Lab 3: Recursion

As you’ve been touring the world, you haven’t been alone. You’ve been locked in a race against TheLegend27. You desperately want to be the first person to end TheLegend27’s Amazing Race gold medal streak, but that could be difficult because you somehow ended up on . . . Pluto? What?

Okay well to get back to your trip you’ll need to rebuild your spaceship so it can get you all the way back to Earth. You don’t have enough fuel to carry your entire ship back, so you will have to build a recursive spaceship. By building spaceships inside your spaceship, you can shed the outer layers of your spaceship and still fly safely in a smaller spaceship, using less fuel! “Alexa, play ‘What doesn’t kill you makes you Recursion’ please”

Recursive Data Structures

If you took CSCI 0111, you learned how to use recursion to iterate through a List in Pyret. That works because a non-empty List in Pyret consists of two components: the first element in the list, and the rest of the list. Lists are a recursive data structure because the rest of the list is itself a List.

Another recursive data structure is the HTML tree, which was introduced in lecture. The slides (link to slides) contain a recap of the HTML tree.

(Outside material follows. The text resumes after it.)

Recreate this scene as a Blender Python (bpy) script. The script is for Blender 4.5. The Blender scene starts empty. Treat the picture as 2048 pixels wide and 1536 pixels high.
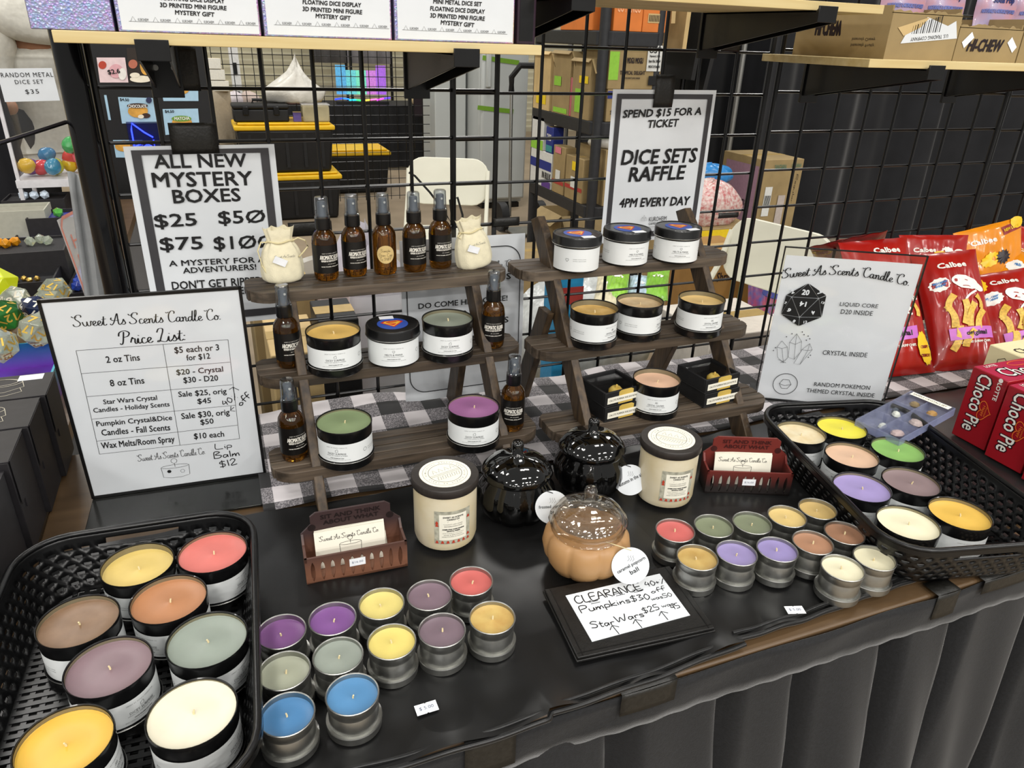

In this lab, you will use HTML trees in order to solve a few problems which require recursion (and a couple which don’t) to help you practice recursion, see when it is needed, and see when it isn’t.

Getting Started

Access the lab03.py stencil and the htmltree.py library from the following links: lab03.py and htmltree.py. Create a new project in PyCharm named recursionLab. Then, create two files named lab03.py and the htmltree.py and copy the stencil code into the files, respectively. Now you can start coding!

Testing

You can test your functions by using the parse function from the htmltree library. It takes in HTML as a string and returns an HTMLTree.

Problem 1

Complete the all_bold_text function, which returns all of the text (i.e., the text field on nodes with tag "text") inside <strong> tags (i.e., children of a <strong> tag, children of the children of a <strong> tag, etc.). Your function should call the all_text function (which we wrote in class, and is included in the stencil code) as a helper function.

Problem 2

Complete the get_longest_ul_length function, which should find the <ul> (unordered list) tag in the tree with the most children and return that number of children.

Problem 3

Complete the strong_to_emph function, which changes all the <strong> tags in a tree to <emph> tags.

Handing In

If you are working on labs asynchronously, head to TA hours to get checked off.